▸ **Given records**:
____________________

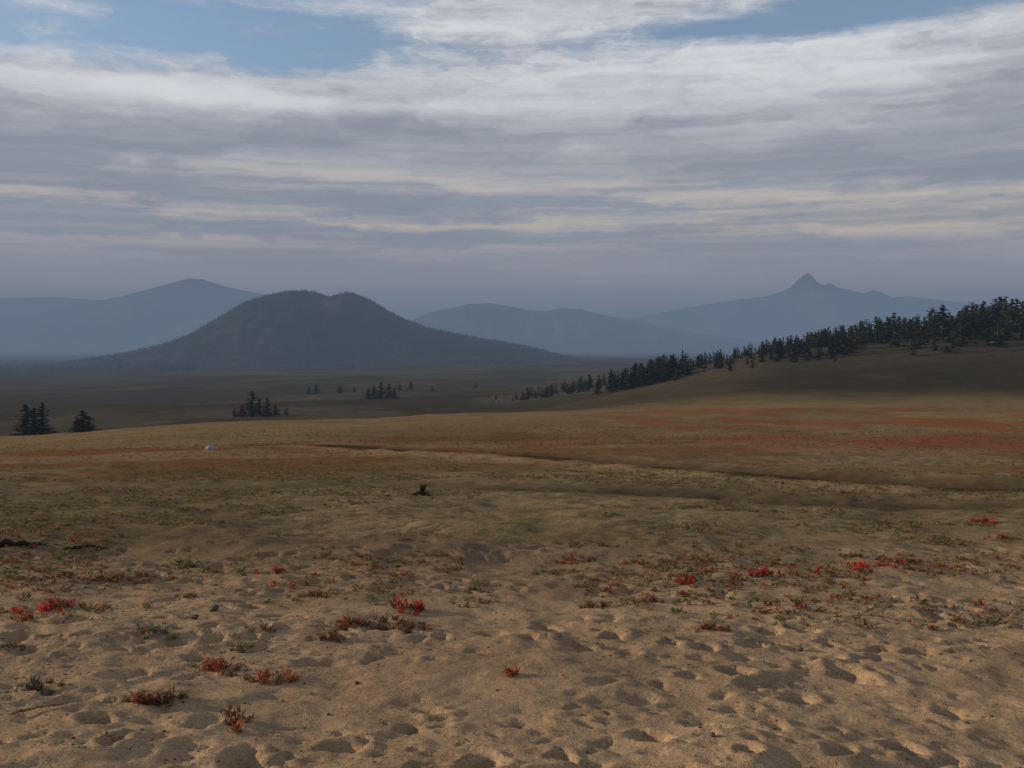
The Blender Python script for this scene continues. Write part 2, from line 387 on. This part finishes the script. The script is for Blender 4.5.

____________________

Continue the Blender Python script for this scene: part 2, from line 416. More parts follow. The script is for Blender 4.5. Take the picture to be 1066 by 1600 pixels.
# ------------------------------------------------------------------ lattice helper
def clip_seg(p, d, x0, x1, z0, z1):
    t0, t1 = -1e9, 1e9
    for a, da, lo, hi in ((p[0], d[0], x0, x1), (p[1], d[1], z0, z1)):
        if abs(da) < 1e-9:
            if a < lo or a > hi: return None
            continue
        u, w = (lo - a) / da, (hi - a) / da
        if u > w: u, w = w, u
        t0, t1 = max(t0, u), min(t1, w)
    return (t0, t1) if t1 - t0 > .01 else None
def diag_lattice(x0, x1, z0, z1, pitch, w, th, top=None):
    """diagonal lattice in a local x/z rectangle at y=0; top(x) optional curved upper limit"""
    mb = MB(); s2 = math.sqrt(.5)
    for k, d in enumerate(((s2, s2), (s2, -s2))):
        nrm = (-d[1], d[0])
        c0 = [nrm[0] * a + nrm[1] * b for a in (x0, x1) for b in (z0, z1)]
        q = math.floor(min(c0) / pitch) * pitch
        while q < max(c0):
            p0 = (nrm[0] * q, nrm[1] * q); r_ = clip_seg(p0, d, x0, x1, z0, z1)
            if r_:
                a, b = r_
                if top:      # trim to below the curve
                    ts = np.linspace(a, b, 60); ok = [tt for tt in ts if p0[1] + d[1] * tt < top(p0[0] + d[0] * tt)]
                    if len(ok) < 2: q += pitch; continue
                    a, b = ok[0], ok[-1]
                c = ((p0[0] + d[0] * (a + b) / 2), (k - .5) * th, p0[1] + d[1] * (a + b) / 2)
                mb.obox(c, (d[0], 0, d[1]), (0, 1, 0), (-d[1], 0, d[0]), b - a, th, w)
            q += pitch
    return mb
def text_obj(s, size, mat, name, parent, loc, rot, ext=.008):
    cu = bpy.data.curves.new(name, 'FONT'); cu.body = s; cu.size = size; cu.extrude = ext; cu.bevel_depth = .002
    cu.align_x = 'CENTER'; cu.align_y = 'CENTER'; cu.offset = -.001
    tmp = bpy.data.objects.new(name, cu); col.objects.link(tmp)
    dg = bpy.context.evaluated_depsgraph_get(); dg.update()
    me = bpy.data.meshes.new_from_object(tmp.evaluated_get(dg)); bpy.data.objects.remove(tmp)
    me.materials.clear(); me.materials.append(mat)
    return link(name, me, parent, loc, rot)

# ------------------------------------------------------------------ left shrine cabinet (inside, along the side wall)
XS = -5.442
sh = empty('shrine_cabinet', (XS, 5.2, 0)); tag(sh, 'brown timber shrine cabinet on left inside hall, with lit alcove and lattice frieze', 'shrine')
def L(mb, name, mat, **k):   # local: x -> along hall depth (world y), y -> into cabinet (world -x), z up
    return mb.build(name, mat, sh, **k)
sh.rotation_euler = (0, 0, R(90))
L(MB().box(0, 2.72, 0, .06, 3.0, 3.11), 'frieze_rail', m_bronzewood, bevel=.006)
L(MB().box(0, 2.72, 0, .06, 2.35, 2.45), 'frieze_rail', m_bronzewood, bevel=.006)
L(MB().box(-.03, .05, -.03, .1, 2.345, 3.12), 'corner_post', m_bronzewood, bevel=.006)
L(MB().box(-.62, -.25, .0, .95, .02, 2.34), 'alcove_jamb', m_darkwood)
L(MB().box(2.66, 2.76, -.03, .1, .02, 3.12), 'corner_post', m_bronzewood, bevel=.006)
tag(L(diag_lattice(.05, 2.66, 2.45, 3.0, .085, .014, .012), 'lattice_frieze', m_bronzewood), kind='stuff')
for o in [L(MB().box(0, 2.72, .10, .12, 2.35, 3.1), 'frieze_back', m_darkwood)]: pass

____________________

▸ **Stated problem**: Copy each line of the records above that carries the word "this".

▸ **Expected answer**:
The Blender Python script for this scene continues. Write part 2, from line 387 on. This part finishes the script. The script is for Blender 4.5.
Continue the Blender Python script for this scene: part 2, from line 416. More parts follow. The script is for Blender 4.5. Take the picture to be 1066 by 1600 pixels.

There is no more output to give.